begin

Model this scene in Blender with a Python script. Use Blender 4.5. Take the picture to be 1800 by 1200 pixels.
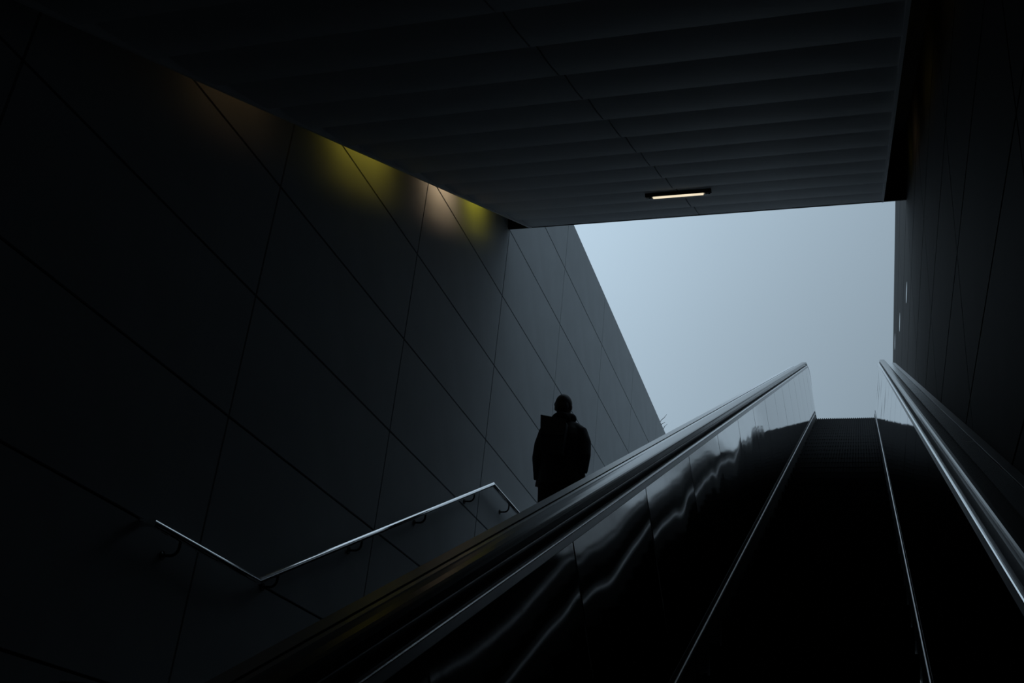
import bpy, bmesh, math, random
from mathutils import Vector, Matrix, noise

for _o in list(bpy.data.objects):
    bpy.data.objects.remove(_o, do_unlink=True)
scene = bpy.context.scene
COL = scene.collection
random.seed(4)
sin, cos, PI = math.sin, math.cos, math.pi

# ------------------------------------------------------------------ camera
ZC = 1.44                      # eye height above the lower floor; floor = 0
YAW, PITCH, ROLL, FPX = 0.335278551, 0.453424800, 0.108497917, 1965.42
fwd = Vector((-sin(YAW) * cos(PITCH), cos(YAW) * cos(PITCH), sin(PITCH)))
rgt = Vector((cos(YAW), sin(YAW), 0))
upv = rgt.cross(fwd)
r2 = cos(ROLL) * rgt + sin(ROLL) * upv
u2 = -sin(ROLL) * rgt + cos(ROLL) * upv
cam_data = bpy.data.cameras.new('camera')
cam = bpy.data.objects.new('camera', cam_data)
COL.objects.link(cam)
M = Matrix((r2, u2, -fwd)).transposed().to_4x4()
M.translation = Vector((0, 0, ZC))
cam.matrix_world = M
cam_data.sensor_width = 36
cam_data.lens = FPX / 1800 * 36
cam_data.clip_start = 0.02
scene.camera = cam

# ------------------------------------------------------------------ sky (overcast) and exposure
SKY = 0.46
world = bpy.data.worlds.new('overcast_sky')
scene.world = world
world.use_nodes = True
nt = world.node_tree
nt.nodes.clear()
out = nt.nodes.new('ShaderNodeOutputWorld')
bg = nt.nodes.new('ShaderNodeBackground')
tc = nt.nodes.new('ShaderNodeTexCoord')
sx = nt.nodes.new('ShaderNodeSeparateXYZ')
nt.links.new(tc.outputs['Generated'], sx.inputs[0])


def wmath(op, a, b=None):
    m = nt.nodes.new('ShaderNodeMath')
    m.operation = op
    for i, v in enumerate((a, b)):
        if v is None:
            continue
        if isinstance(v, (int, float)):
            m.inputs[i].default_value = v
        else:
            nt.links.new(v, m.inputs[i])
    return m.outputs[0]


# cloud deck: brighter overhead and towards the left, where the sun stands behind the cloud
e1 = wmath('MULTIPLY', wmath('SUBTRACT', sx.outputs['Z'], 0.49), 1.5)
e2 = wmath('MULTIPLY', wmath('TANH', wmath('MULTIPLY', wmath('ADD', sx.outputs['X'], 0.10), 3.2)), -0.58)
lum = wmath('MULTIPLY', wmath('EXPONENT', wmath('ADD', e1, e2)), SKY)
cn = nt.nodes.new('ShaderNodeTexNoise')
cn.inputs['Scale'].default_value = 2.2
cn.inputs['Detail'].default_value = 3
nt.links.new(tc.outputs['Generated'], cn.inputs['Vector'])
lum = wmath('MULTIPLY', lum, wmath('ADD', wmath('MULTIPLY', cn.outputs['Fac'], 0.16), 0.92))
bg.inputs['Color'].default_value = (0.77, 1.0, 1.20, 1)
nt.links.new(lum, bg.inputs['Strength'])
nt.links.new(bg.outputs[0], out.inputs['Surface'])
vs = scene.view_settings
vs.view_transform = 'Standard'
vs.look = 'None'
vs.exposure = 0
vs.gamma = 1
vs.use_curve_mapping = False


# ------------------------------------------------------------------ materials
def mat(name, col, rough=0.6, metal=0.0, var=0.0, scale=6.0, bump=0.0, spec=0.5, stretch=None, emit=None, emit_s=0.0,
        rvar=0.0, detail=6):
    m = bpy.data.materials.new(name)
    m.use_nodes = True
    t = m.node_tree
    b = t.nodes['Principled BSDF']
    b.inputs['Base Color'].default_value = (*col, 1)
    b.inputs['Roughness'].default_value = rough
    b.inputs['Metallic'].default_value = metal
    b.inputs['Specular IOR Level'].default_value = spec
    if emit:
        b.inputs['Emission Color'].default_value = (*emit, 1)
        b.inputs['Emission Strength'].default_value = emit_s
    if var or bump or rvar:
        c = t.nodes.new('ShaderNodeTexCoord')
        mp = t.nodes.new('ShaderNodeMapping')
        if stretch:
            mp.inputs['Scale'].default_value = stretch
        n = t.nodes.new('ShaderNodeTexNoise')
        n.inputs['Scale'].default_value = scale
        n.inputs['Detail'].default_value = detail
        t.links.new(c.outputs['Object'], mp.inputs['Vector'])
        t.links.new(mp.outputs[0], n.inputs['Vector'])
        if var:
            mx = t.nodes.new('ShaderNodeMix')
            mx.data_type = 'RGBA'
            mx.inputs['A'].default_value = (*[x * (1 - var) for x in col], 1)
            mx.inputs['B'].default_value = (*[min(1, x * (1 + var)) for x in col], 1)
            t.links.new(n.outputs['Fac'], mx.inputs['Factor'])
            t.links.new(mx.outputs['Result'], b.inputs['Base Color'])
        if rvar:
            mr = t.nodes.new('ShaderNodeMapRange')
            mr.inputs['To Min'].default_value = max(0, rough - rvar)
            mr.inputs['To Max'].default_value = rough + rvar
            t.links.new(n.outputs['Fac'], mr.inputs['Value'])
            t.links.new(mr.outputs[0], b.inputs['Roughness'])
        if bump:
            bp = t.nodes.new('ShaderNodeBump')
            bp.inputs['Strength'].default_value = bump
            bp.inputs['Distance'].default_value = 0.004
            t.links.new(n.outputs['Fac'], bp.inputs['Height'])
            t.links.new(bp.outputs[0], b.inputs['Normal'])
    return m


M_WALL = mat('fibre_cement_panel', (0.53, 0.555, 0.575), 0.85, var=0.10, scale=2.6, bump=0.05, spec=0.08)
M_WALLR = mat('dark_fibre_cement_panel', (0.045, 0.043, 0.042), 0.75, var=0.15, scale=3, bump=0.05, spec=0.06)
M_JOINT = mat('dark_joint', (0.012, 0.012, 0.013), 0.9, var=0.1)
M_CEIL = mat('ceiling_board', (0.78, 0.79, 0.81), 0.58, var=0.08, scale=4, bump=0.03, spec=0.5)
M_COVE = mat('cove_black', (0.02, 0.02, 0.02), 0.85, var=0.1)
M_STEEL = mat('polished_steel', (0.60, 0.60, 0.60), 0.045, 1.0, var=0.03, scale=40, rvar=0.015, stretch=(1, 1, 0.12))
M_BRUSH = mat('brushed_steel', (0.55, 0.56, 0.57), 0.26, 1.0, var=0.03, scale=3, rvar=0.03)
M_RAIL = mat('handrail_steel', (0.95, 0.955, 0.96), 0.08, 1.0, var=0.03, scale=20)
M_LEDGE = mat('worn_steel_edge', (0.42, 0.42, 0.43), 0.38, 1.0, var=0.12, scale=14, rvar=0.06)
M_SATIN = mat('satin_steel', (0.60, 0.60, 0.61), 0.32, 1.0, var=0.08, scale=14)
M_BEAD = mat('bright_edge_bead', (0.80, 0.81, 0.82), 0.18, 1.0, var=0.03, scale=10)
M_DARKM = mat('dark_cast_aluminium', (0.035, 0.036, 0.038), 0.5, 0.6, var=0.15, scale=12)
M_RUBBER = mat('black_rubber', (0.012, 0.012, 0.012), 0.20, var=0.1, scale=20, spec=0.5)
M_BLACK = mat('black_steel', (0.015, 0.015, 0.015), 0.6, 0.0, var=0.1)
M_STONE = mat('dark_granite', (0.055, 0.055, 0.057), 0.7, var=0.25, scale=60, bump=0.04)
M_PAVE = mat('grey_paving', (0.16, 0.16, 0.16), 0.8, var=0.2, scale=10)
M_COAT = mat('black_coat_cloth', (0.010, 0.012, 0.015), 0.8, var=0.2, scale=30, bump=0.2)
M_TROUS = mat('black_trousers', (0.008, 0.008, 0.009), 0.85, var=0.2, scale=40)
M_SHOE = mat('black_shoe_leather', (0.01, 0.009, 0.009), 0.45, var=0.2)
M_SKIN = mat('skin', (0.11, 0.065, 0.05), 0.55, var=0.08, scale=14)
M_HAIR = mat('dark_hair', (0.014, 0.010, 0.008), 0.6, var=0.3, scale=80, bump=0.4, stretch=(1, 1, 0.2))
M_FUR = mat('dark_collar', (0.010, 0.010, 0.011), 0.95, var=0.3, scale=60, bump=0.6)
M_BAG = mat('dark_bag_canvas', (0.012, 0.020, 0.026), 0.6, var=0.2, scale=60, bump=0.2)
M_BARK = mat('bare_twig_bark', (0.05, 0.045, 0.04), 0.85, var=0.3, scale=40)
M_TUBE = mat('lit_tube', (0.9, 0.85, 0.75), 0.4, emit=(1.0, 0.86, 0.62), emit_s=0.95)
M_COVEL = mat('cove_lens', (0.9, 0.8, 0.5), 0.4, emit=(1.0, 0.78, 0.25), emit_s=0.15)


# ------------------------------------------------------------------ helpers
def mk(name, verts, faces, m, parent=None, origin=None, smooth=False):
    if origin is None:
        origin = Vector((0, 0, 0)) if parent else sum((Vector(v) for v in verts), Vector()) / len(verts)
    pl = parent_loc(parent) if parent else Vector((0, 0, 0))
    o_loc = Vector(origin) if not parent else pl
    me = bpy.data.meshes.new(name)
    me.from_pydata([tuple(Vector(v) - o_loc) for v in verts], [], faces)
    bm = bmesh.new()
    bm.from_mesh(me)
    bmesh.ops.recalc_face_normals(bm, faces=bm.faces)
    bm.to_mesh(me)
    bm.free()
    me.materials.append(m)
    if smooth:
        me.polygons.foreach_set('use_smooth', [True] * len(me.polygons))
    o = bpy.data.objects.new(name, me)
    COL.objects.link(o)
    if parent:
        o.parent = parent
    else:
        o.location = o_loc
    return o


def parent_loc(p):
    v = Vector((0, 0, 0))
    while p:
        v += p.location
        p = p.parent
    return v


def inst(name, me, parent, world_loc):
    o = bpy.data.objects.new(name, me)
    COL.objects.link(o)
    o.parent = parent
    o.location = Vector(world_loc) - parent_loc(parent)
    return o


def thing(name, label, cat, loc=(0, 0, 0), group=None):
    o = bpy.data.objects.new(name, None)
    o.empty_display_size = 0.1
    COL.objects.link(o)
    o.location = loc
    tag(o, label, cat, group)
    return o


def tag(o, label, cat, group=None):
    o['label'] = label
    o['category'] = cat
    if group:
        o['group'] = group


def struct(o, label=None, cat=None):
    o['kind'] = 'structure'
    if label:
        o['label'] = label
    if cat:
        o['category'] = cat
    return o


def grp(name, loc, parent):
    o = bpy.data.objects.new(name, None)
    o.empty_display_size = 0.1
    COL.objects.link(o)
    o.parent = parent
    o.location = Vector(loc) - parent_loc(parent)
    return o


BF = [(0, 1, 2, 3), (4, 7, 6, 5), (0, 4, 5, 1), (1, 5, 6, 2), (2, 6, 7, 3), (3, 7, 4, 0)]


def boxv(x0, x1, y0, y1, z0, z1):
    return [(x0, y0, z0), (x1, y0, z0), (x1, y1, z0), (x0, y1, z0), (x0, y0, z1), (x1, y0, z1), (x1, y1, z1), (x0, y1, z1)]


def boxes(lst):
    v, f = [], []
    for b in lst:
        k = len(v)
        v += boxv(*b)
        f += [tuple(i + k for i in q) for q in BF]
    return v, f


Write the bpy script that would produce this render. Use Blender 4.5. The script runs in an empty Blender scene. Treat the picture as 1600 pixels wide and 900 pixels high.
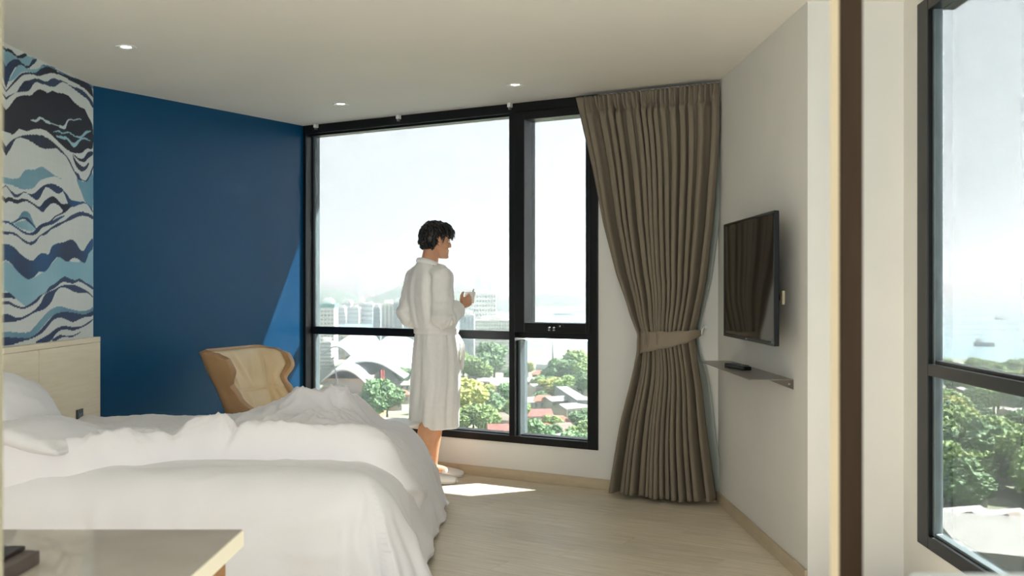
import bpy, bmesh, math, random
import numpy as np
from mathutils import Vector, Matrix, noise as mnoise

# ------------------------------------------------------------------ camera, sky, sun, exposure
scene = bpy.context.scene
COL = scene.collection
F_PX = 1637.0                      # focal length in pixels of the 1600 x 900 frame
CAM_Z = 1.325
cam_data = bpy.data.cameras.new('camera')
cam_data.sensor_width = 36.0
cam_data.lens = F_PX / 1600.0 * 36.0
cam_data.clip_start = 0.02
cam_data.clip_end = 30000.0
cam_data.dof.use_dof = True
cam_data.dof.focus_distance = 7.0
cam_data.dof.aperture_fstop = 6.0
cam = bpy.data.objects.new('camera', cam_data)
COL.objects.link(cam)
cam.location = (0, 0, CAM_Z)
cam.rotation_euler = (math.pi / 2, 0, 0)
scene.camera = cam

SKY_STRENGTH = 2.3
world = bpy.data.worlds.new('sky')
scene.world = world
world.use_nodes = True
wt = world.node_tree
wt.nodes.clear()
w_out = wt.nodes.new('ShaderNodeOutputWorld')
w_bg = wt.nodes.new('ShaderNodeBackground')
w_tc = wt.nodes.new('ShaderNodeTexCoord')
w_sep = wt.nodes.new('ShaderNodeSeparateXYZ')
w_ramp = wt.nodes.new('ShaderNodeValToRGB')
w_noise = wt.nodes.new('ShaderNodeTexNoise')
w_map = wt.nodes.new('ShaderNodeMapping')
w_mix = wt.nodes.new('ShaderNodeMixRGB')
w_ramp.color_ramp.elements[0].position = 0.0
w_ramp.color_ramp.elements[0].color = (0.86, 0.93, 0.95, 1)
w_ramp.color_ramp.elements[1].position = 0.5
w_ramp.color_ramp.elements[1].color = (0.88, 0.94, 1.0, 1)
e = w_ramp.color_ramp.elements.new(0.14)
e.color = (0.97, 1.0, 1.0, 1)
w_map.inputs['Scale'].default_value = (2.0, 2.0, 9.0)
w_noise.inputs['Scale'].default_value = 1.6
w_noise.inputs['Detail'].default_value = 5.0
w_mix.blend_type = 'MULTIPLY'
w_mix.inputs['Fac'].default_value = 0.10
wt.links.new(w_tc.outputs['Generated'], w_sep.inputs[0])
wt.links.new(w_sep.outputs['Z'], w_ramp.inputs['Fac'])
wt.links.new(w_tc.outputs['Generated'], w_map.inputs['Vector'])
wt.links.new(w_map.outputs['Vector'], w_noise.inputs['Vector'])
wt.links.new(w_ramp.outputs['Color'], w_mix.inputs['Color1'])
wt.links.new(w_noise.outputs['Fac'], w_mix.inputs['Color2'])
wt.links.new(w_mix.outputs['Color'], w_bg.inputs['Color'])
w_bg.inputs['Strength'].default_value = SKY_STRENGTH
wt.links.new(w_bg.outputs[0], w_out.inputs['Surface'])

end

* _WHAT IS NEEDED_
Copy every line above that holds the word "Blender".

* _SOLUTION_
Model this scene in Blender with a Python script. Use Blender 4.5. Take the picture to be 1800 by 1200 pixels.
Write the bpy script that would produce this render. Use Blender 4.5. The script runs in an empty Blender scene. Treat the picture as 1600 pixels wide and 900 pixels high.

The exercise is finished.